Was man aber suchen könnte, wären gemeinsame Ansatzpunkte. Auf dem letzten Forentreffen wurde ich von Christian gebeten, mal eine "Brasilian"-Einheit zu geben. Ich war damit spontan etwas überfordert, aber ich hab versucht, das beste draus zu machen und ich hoffe jedenfalls, dass jeder davon etwas mitnehmen konnte (und sei es nur, dass BJJ langweilig ist^^). Schwerpunkt der Einheit waren jedenfalls guard und guard-sweeps - wenn ich mich recht erinnere, hab ich es dabei belassen und keine guard-passes gemacht. Generell ist die "guard" und mögliche Aktionen daraus bzw. dagegen ja ein Konzept, das man im Judo kennt (Prüfungsprogramm 5. Kyu, erinnert sich jemand?), aber zumindest in der breiten Masse kaum zu schätzen weiß, glaube ich... (hochkarätige Judoka mal außen vor). So wie einer unserer Schwarzgurte dem Nachwuchs mal einen guard-pass gezeigt hat, bekäme man im Leben keine normal-gute guard gepassed...
Wie könnte man das ändern? Und eben dafür sorgen, dass BJJ Judo nicht überholt, sondern mit Judo koexistiert? Auf einer gemeinschaftlichen, von Austausch geprägten Ebene...

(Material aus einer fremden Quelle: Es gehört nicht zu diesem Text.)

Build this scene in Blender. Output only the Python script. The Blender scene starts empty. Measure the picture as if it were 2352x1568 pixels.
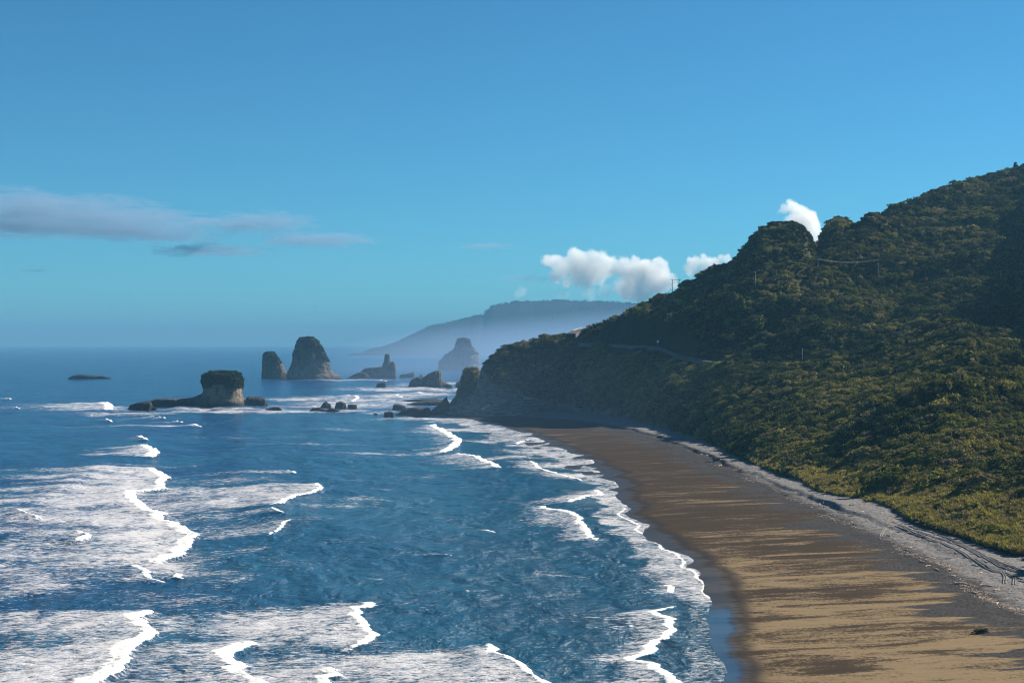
import bpy, math, random
import numpy as np
from mathutils import Vector, Matrix

R = math.radians
scene = bpy.context.scene
C = scene.collection
random.seed(7)
rng = np.random.default_rng(11)

# ------------------------------------------------------------------ camera, sky, sun, exposure
EYE = 50.0                      # lookout height above the sea, metres
FOC, CX, HY = 3231.0, 1176.0, 789.0   # survey units: the picture measured 2352 wide
cam_d = bpy.data.cameras.new('camera')
cam_d.sensor_width = 36.0
cam_d.lens = 36.0 * FOC / 2352.0
cam_d.clip_start, cam_d.clip_end = 1.0, 90000.0
cam = bpy.data.objects.new('camera', cam_d)
cam.location = (0, 0, EYE)
cam.rotation_euler = (R(90.0) + math.atan(5.0 / FOC), 0, 0)
C.objects.link(cam)
scene.camera = cam

SUN_AZ, SUN_EL = 62.0, 33.0     # azimuth to the right of the view, elevation
world = bpy.data.worlds.new('World')
scene.world = world
world.use_nodes = True
wn, wl = world.node_tree.nodes, world.node_tree.links
wn.clear()
sky = wn.new('ShaderNodeTexSky'); sky.sky_type = 'NISHITA'
sky.sun_disc = False
sky.sun_elevation = R(SUN_EL); sky.sun_rotation = R(SUN_AZ)
sky.altitude = 50; sky.air_density = 0.8; sky.dust_density = 0.0; sky.ozone_density = 1.5
hsv = wn.new('ShaderNodeMix'); hsv.data_type = 'RGBA'; hsv.blend_type = 'MULTIPLY'; hsv.inputs[0].default_value = 1.0
hsv.inputs[7].default_value = (0.225, 0.63, 0.79, 1.0)     # a clear maritime sky, bluer than the model's
bg = wn.new('ShaderNodeBackground'); bg.inputs['Strength'].default_value = 0.05
wo = wn.new('ShaderNodeOutputWorld')
wl.new(sky.outputs[0], hsv.inputs[6]); wl.new(hsv.outputs[2], bg.inputs[0]); wl.new(bg.outputs[0], wo.inputs[0])

sun_d = bpy.data.lights.new('sun', 'SUN'); sun_d.energy = 5.0; sun_d.angle = R(0.5); sun_d.color = (1.0, 0.90, 0.75)
sun = bpy.data.objects.new('sun', sun_d); C.objects.link(sun)
sdir = Vector((math.sin(R(SUN_AZ)) * math.cos(R(SUN_EL)), math.cos(R(SUN_AZ)) * math.cos(R(SUN_EL)), math.sin(R(SUN_EL))))
sun.rotation_euler = sdir.to_track_quat('Z', 'Y').to_euler()

vs = scene.view_settings
vs.view_transform = 'Standard'; vs.look = 'None'; vs.exposure = 1.45; vs.gamma = 1.0; vs.use_curve_mapping = False
scene.cycles.max_bounces = 6; scene.cycles.diffuse_bounces = 2; scene.cycles.glossy_bounces = 2
scene.cycles.transmission_bounces = 2; scene.cycles.volume_bounces = 2; scene.cycles.transparent_max_bounces = 6
scene.cycles.use_denoising = True
scene.cycles.filter_width = 1.1; scene.cycles.sample_clamp_direct = 6.0; scene.cycles.sample_clamp_indirect = 3.0
HAZE_D, HAZE_COL = 1.05e-4, (0.125, 0.31, 0.50)     # the air
SPRAY_ON, SPRAY_COL = True, (0.30, 0.46, 0.72)

# ------------------------------------------------------------------ helpers
def gp(px, py, z=0.0):
    """survey reading -> point on the level z"""
    Y = (EYE - z) * FOC / (py - HY)
    return ((px - CX) / FOC * Y, Y, z)

def sp(px, py, Y):
    """survey reading at a known distance"""
    return ((px - CX) / FOC * Y, Y, EYE - (py - HY) / FOC * Y)

T2 = np.random.default_rng(3).random((256, 256))
T3 = np.random.default_rng(4).random((64, 64, 64))

def vn2(x, y):
    x = np.asarray(x, float); y = np.asarray(y, float)
    xi = np.floor(x).astype(int); yi = np.floor(y).astype(int)
    fx = x - xi; fy = y - yi
    fx = fx * fx * fx * (fx * (fx * 6 - 15) + 10); fy = fy * fy * fy * (fy * (fy * 6 - 15) + 10)
    a = T2[xi & 255, yi & 255]; b = T2[(xi + 1) & 255, yi & 255]
    c = T2[xi & 255, (yi + 1) & 255]; d = T2[(xi + 1) & 255, (yi + 1) & 255]
    return (a * (1 - fx) + b * fx) * (1 - fy) + (c * (1 - fx) + d * fx) * fy

def fbm2(x, y, oct=4, gain=0.5, seed=0.0):
    """-1..1"""
    s, a, t = 0.0, 1.0, 0.0
    x = np.asarray(x, float) + seed * 17.3; y = np.asarray(y, float) + seed * 9.1
    for k in range(oct):
        s = s + a * (vn2(x, y) * 2 - 1); t += a
        ca, sa = 0.8, 0.6
        x, y = (x * ca - y * sa) * 2.03 + 5.7, (x * sa + y * ca) * 2.03 + 11.3
        a *= gain
    return s / t

def vn3(x, y, z):
    xi = np.floor(x).astype(int); yi = np.floor(y).astype(int); zi = np.floor(z).astype(int)
    fx = x - xi; fy = y - yi; fz = z - zi
    fx = fx * fx * (3 - 2 * fx); fy = fy * fy * (3 - 2 * fy); fz = fz * fz * (3 - 2 * fz)
    def t(i, j, k): return T3[(xi + i) & 63, (yi + j) & 63, (zi + k) & 63]
    a = t(0,0,0) * (1 - fx) + t(1,0,0) * fx; b = t(0,1,0) * (1 - fx) + t(1,1,0) * fx
    c = t(0,0,1) * (1 - fx) + t(1,0,1) * fx; d = t(0,1,1) * (1 - fx) + t(1,1,1) * fx
    return (a * (1 - fy) + b * fy) * (1 - fz) + (c * (1 - fy) + d * fy) * fz

def fbm3(p, scale, oct=4, gain=0.55, seed=0.0):
    x, y, z = p[..., 0] / scale + seed * 7.7, p[..., 1] / scale + seed * 3.1, p[..., 2] / scale + seed * 5.3
    s, a, t = 0.0, 1.0, 0.0
    for k in range(oct):
        s = s + a * (vn3(x, y, z) * 2 - 1); t += a
        x, y, z = x * 2.03 + 3.1, y * 2.03 + 7.9, z * 2.03 + 1.7
        a *= gain
    return s / t

def smooth01(x): x = np.clip(x, 0, 1); return x * x * (3 - 2 * x)

def gsm(a, s, axis):
    """gaussian smoothing along one axis, ends held"""
    r = int(3 * s) + 1
    k = np.exp(-0.5 * (np.arange(-r, r + 1) / s) ** 2); k /= k.sum()
    pad = [(0, 0)] * a.ndim; pad[axis] = (r, r)
    b = np.pad(a, pad, mode='reflect', reflect_type='odd')
    return np.apply_along_axis(lambda v: np.convolve(v, k, 'valid'), axis, b)

def raw_mesh(name, v, f, smooth=False, attrs=None):
    """numpy verts (n,3), faces (m,k) all of one size"""
    v = np.ascontiguousarray(v, np.float32); f = np.ascontiguousarray(f, np.int32)
    me = bpy.data.meshes.new(name)
    me.vertices.add(len(v)); me.vertices.foreach_set('co', v.ravel())
    if len(f):
        k = f.shape[1]
        me.loops.add(f.size); me.loops.foreach_set('vertex_index', f.ravel())
        me.polygons.add(len(f))
        me.polygons.foreach_set('loop_start', np.arange(0, f.size, k, dtype=np.int32))
        me.polygons.foreach_set('loop_total', np.full(len(f), k, np.int32))
        me.polygons.foreach_set('use_smooth', np.full(len(f), smooth, bool))
    for an, av in (attrs or {}).items():
        av = np.ascontiguousarray(av)
        if av.ndim == 2:
            a = me.attributes.new(an, 'FLOAT_VECTOR', 'POINT'); a.data.foreach_set('vector', av.astype(np.float32).ravel())
        elif av.dtype.kind == 'i':
            a = me.attributes.new(an, 'INT', 'POINT'); a.data.foreach_set('value', av.astype(np.int32))
        else:
            a = me.attributes.new(an, 'FLOAT', 'POINT'); a.data.foreach_set('value', av.astype(np.float32))
    me.update(); me.validate()
    return me

def outward(v, f):
    """faces of a closed shape turned to look outward"""
    v = np.asarray(v, float); f = np.asarray(f)
    c = v - v.mean(0); a, b, d = c[f[:, 0]], c[f[:, 1]], c[f[:, 2]]
    return f if (np.cross(b - a, d - a) * a).sum() > 0 else f[:, ::-1]

def link(name, me, mat=None, parent=None):
    if mat is not None:
        me.materials.clear(); me.materials.append(mat)
    o = bpy.data.objects.new(name, me); C.objects.link(o)
    if parent is not None: o.parent = parent
    return o

def tag(o, label, cat, group=None, kind=None):
    if label: o['label'] = label
    if cat: o['category'] = cat
    if group: o['group'] = group
    if kind: o['kind'] = kind
    return o

def setting(o, kind='structure', label=None):
    o['kind'] = kind
    if label: o['label'] = label
    return o

def empty(name, loc):
    o = bpy.data.objects.new(name, None); o.location = loc; C.objects.link(o); o.empty_display_size = 1.0
    return o

def grid_faces(nr, nc, wrap=False):
    i = np.arange(nr - 1)[:, None]; j = np.arange(nc if wrap else nc - 1)[None, :]
    j2 = (j + 1) % nc
    a = i * nc + j; b = i * nc + j2; c = (i + 1) * nc + j2; d = (i + 1) * nc + j
    return np.stack([a, b, c, d], -1).reshape(-1, 4)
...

Da fand ich tutor!'s Aussage vor etwa einem Jahr ganz treffend: Denn was hindert mich daran, einen Porsche
und einen Kombi zu besitzen?
tutor! hat geschrieben:Ich sehe aber hier gar keine Konkurrenz um dieselbe "Kundschaft", sondern ich sehe einen "Markt" der groß genug für verschiedene Anbieter ist, die sich durchaus in Nuancen unterschiedlich präsentieren. Es werden ja auch nicht weniger Porsches verkauft, nur weil es schnelle Kombis gibt.